Monday, March 29, 2010

Suffer the children (II)

In the 1970s, St. George's Anglican Cathedral in Kingston hired John Gallienne, as organist and master of choristers. Over the next fifteen years, he compiled one of the worst records of sexual abuse against children in the Canadian Anglican Church outside First Nations Residential Schools.

My family belonged to that cathedral. I left the cathedral in 1978 as a university student mainly because, without knowing the cause, I had grown aware that Gallienne's manipulations of choir parents had a corrosive effect, making the cathedral a place I no longer wanted to worship. I came back in 1990, shortly after the record of abuse came to light. For the next four years, my family and I lived our church lives inside a storm of recrimination.

As a result of this experience, I perceive sexual abuse as primarily an abuse of authority. The abuse almost always comes from a trusted figure in the child's life, often from a trusted figure in the community at large.
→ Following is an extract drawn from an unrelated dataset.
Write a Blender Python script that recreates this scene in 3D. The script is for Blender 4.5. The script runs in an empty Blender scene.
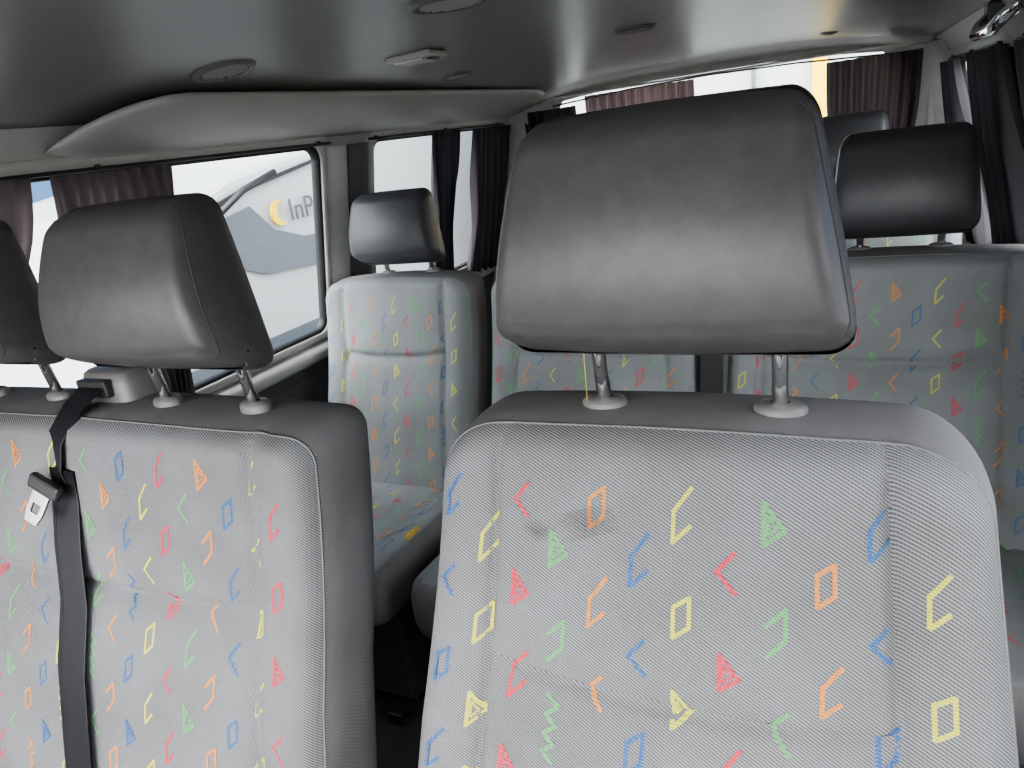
import bpy, math, random
from mathutils import Vector, Matrix
random.seed(4)
EZ=1.25   # camera height above van floor
S=bpy.context.scene
# ---------------------------------------------------------------- materials
def new_mat(name):
    m=bpy.data.materials.new(name); m.use_nodes=True
    nt=m.node_tree; b=nt.nodes['Principled BSDF']
    return m,nt,b
def N(nt,t,**k):
    n=nt.nodes.new(t)
    for a,v in k.items(): setattr(n,a,v)
    return n
def plain(name,col,rough=.6,metal=0,noise=.08,scale=30,bump=0,bscale=400,spec=.5):
    m,nt,b=new_mat(name)
    tc=N(nt,'ShaderNodeTexCoord'); no=N(nt,'ShaderNodeTexNoise'); no.inputs['Scale'].default_value=scale
    no.inputs['Detail'].default_value=5
    nt.links.new(tc.outputs['Object'],no.inputs['Vector'])
    r=N(nt,'ShaderNodeValToRGB')
    r.color_ramp.elements[0].position=.3; r.color_ramp.elements[1].position=.7
    r.color_ramp.elements[0].color=[c*(1-noise) for c in col]+[1]
    r.color_ramp.elements[1].color=[min(1,c*(1+noise)) for c in col]+[1]
    nt.links.new(no.outputs['Fac'],r.inputs['Fac']); nt.links.new(r.outputs['Color'],b.inputs['Base Color'])
    b.inputs['Roughness'].default_value=rough; b.inputs['Metallic'].default_value=metal
    b.inputs['Specular IOR Level'].default_value=spec
    if bump:
        n2=N(nt,'ShaderNodeTexVoronoi'); n2.inputs['Scale'].default_value=bscale
        nt.links.new(tc.outputs['Object'],n2.inputs['Vector'])
        bp=N(nt,'ShaderNodeBump'); bp.inputs['Strength'].default_value=bump; bp.inputs['Distance'].default_value=.0006
        nt.links.new(n2.outputs['Distance'],bp.inputs['Height']); nt.links.new(bp.outputs['Normal'],b.inputs['Normal'])
    return m
def fabric(name,c1,c2,over=None,freq=1650,dirt=True,mixk=(.45,.95)):
    """twill weave: diagonal ribs, optional printed colour seen between the ribs"""
    m,nt,b=new_mat(name)
    tc=N(nt,'ShaderNodeTexCoord'); sx=N(nt,'ShaderNodeSeparateXYZ'); nt.links.new(tc.outputs['Object'],sx.inputs[0])
    a=N(nt,'ShaderNodeMath',operation='MULTIPLY'); a.inputs[1].default_value=.75; nt.links.new(sx.outputs['X'],a.inputs[0])
    s=N(nt,'ShaderNodeMath',operation='ADD'); nt.links.new(a.outputs[0],s.inputs[0]); nt.links.new(sx.outputs['Z'],s.inputs[1])
    s1=N(nt,'ShaderNodeMath',operation='ADD'); nt.links.new(s.outputs[0],s1.inputs[0]); nt.links.new(sx.outputs['Y'],s1.inputs[1])
    k=N(nt,'ShaderNodeMath',operation='MULTIPLY'); k.inputs[1].default_value=freq; nt.links.new(s1.outputs[0],k.inputs[0])
    si=N(nt,'ShaderNodeMath',operation='SINE'); nt.links.new(k.outputs[0],si.inputs[0])
    k2=N(nt,'ShaderNodeMath',operation='MULTIPLY'); k2.inputs[1].default_value=freq*1.6; nt.links.new(sx.outputs['X'],k2.inputs[0])
    si2=N(nt,'ShaderNodeMath',operation='SINE'); nt.links.new(k2.outputs[0],si2.inputs[0])
    h2=N(nt,'ShaderNodeMath',operation='MULTIPLY'); h2.inputs[1].default_value=.12; nt.links.new(si2.outputs[0],h2.inputs[0])
    sm=N(nt,'ShaderNodeMath',operation='ADD'); nt.links.new(si.outputs[0],sm.inputs[0]); nt.links.new(h2.outputs[0],sm.inputs[1])
    mr=N(nt,'ShaderNodeMapRange'); mr.inputs[1].default_value=-1.1; mr.inputs[2].default_value=.6
    nt.links.new(sm.outputs[0],mr.inputs[0])
    mx=N(nt,'ShaderNodeMix',data_type='RGBA'); mx.inputs[6].default_value=list(c1)+[1]; mx.inputs[7].default_value=list(c2)+[1]
    nt.links.new(mr.outputs[0],mx.inputs[0])
    no=N(nt,'ShaderNodeTexNoise'); no.inputs['Scale'].default_value=9; no.inputs['Detail'].default_value=6
    nt.links.new(tc.outputs['Object'],no.inputs['Vector'])
    rp=N(nt,'ShaderNodeValToRGB'); rp.color_ramp.elements[0].position=.3; rp.color_ramp.elements[1].position=.62
    rp.color_ramp.elements[0].color=(.84,.82,.80,1); rp.color_ramp.elements[1].color=(1,1,1,1)
    nt.links.new(no.outputs['Fac'],rp.inputs['Fac'])
    ml=N(nt,'ShaderNodeMix',data_type='RGBA',blend_type='MULTIPLY'); ml.inputs[0].default_value=1
    nt.links.new(mx.outputs[2],ml.inputs[6]); nt.links.new(rp.outputs['Color'],ml.inputs[7])
    out=ml.outputs[2]
    if over:
        k3=N(nt,'ShaderNodeMath',operation='MULTIPLY'); k3.inputs[1].default_value=2600; nt.links.new(sx.outputs['Z'],k3.inputs[0])
        s3=N(nt,'ShaderNodeMath',operation='SINE'); nt.links.new(k3.outputs[0],s3.inputs[0])
        m3=N(nt,'ShaderNodeMapRange'); m3.inputs[1].default_value=-.8; m3.inputs[2].default_value=.3; m3.inputs[3].default_value=mixk[0]; m3.inputs[4].default_value=mixk[1]
        nt.links.new(s3.outputs[0],m3.inputs[0])
        mo=N(nt,'ShaderNodeMix',data_type='RGBA'); mo.inputs[7].default_value=list(over)+[1]
        nt.links.new(m3.outputs[0],mo.inputs[0]); nt.links.new(out,mo.inputs[6]); out=mo.outputs[2]
    nt.links.new(out,b.inputs['Base Color']); b.inputs['Roughness'].default_value=.85
    b.inputs['Specular IOR Level'].default_value=.2
    bp=N(nt,'ShaderNodeBump'); bp.inputs['Strength'].default_value=.35; bp.inputs['Distance'].default_value=.0006
    nt.links.new(sm.outputs[0],bp.inputs['Height']); nt.links.new(bp.outputs['Normal'],b.inputs['Normal'])
    return m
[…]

If we hope to reduce the incidence of child rape in our institutions, we have to address the difficult question of authority, and how it functions in our church institutions. 

This means arguments about the recent scandals in the Church of Rome that ascribe the crimes of some clergy to a failure to assert authority strike me as absurd. Once strict church oversight faltered with Vatican II, some clergy engaged in unauthorized experiments with liturgy and even doctrine. But does anyone believe that having missed an unorthodox prayer or homily, the church could do nothing about child abuse? Consider what Jesus said: the gospels leave no room for doubt about the importance of caring for children and cherishing their faith.

If the gospels call for us to cut off offending limbs and take out evil eyes, what should we expect the Creator to ask of us when the forms authority takes in our churches shows itself so ripe for abuse? At the very least, I suggest we need to look hard at the way the structures of our churches work, at the people we trust and expect our children to trust.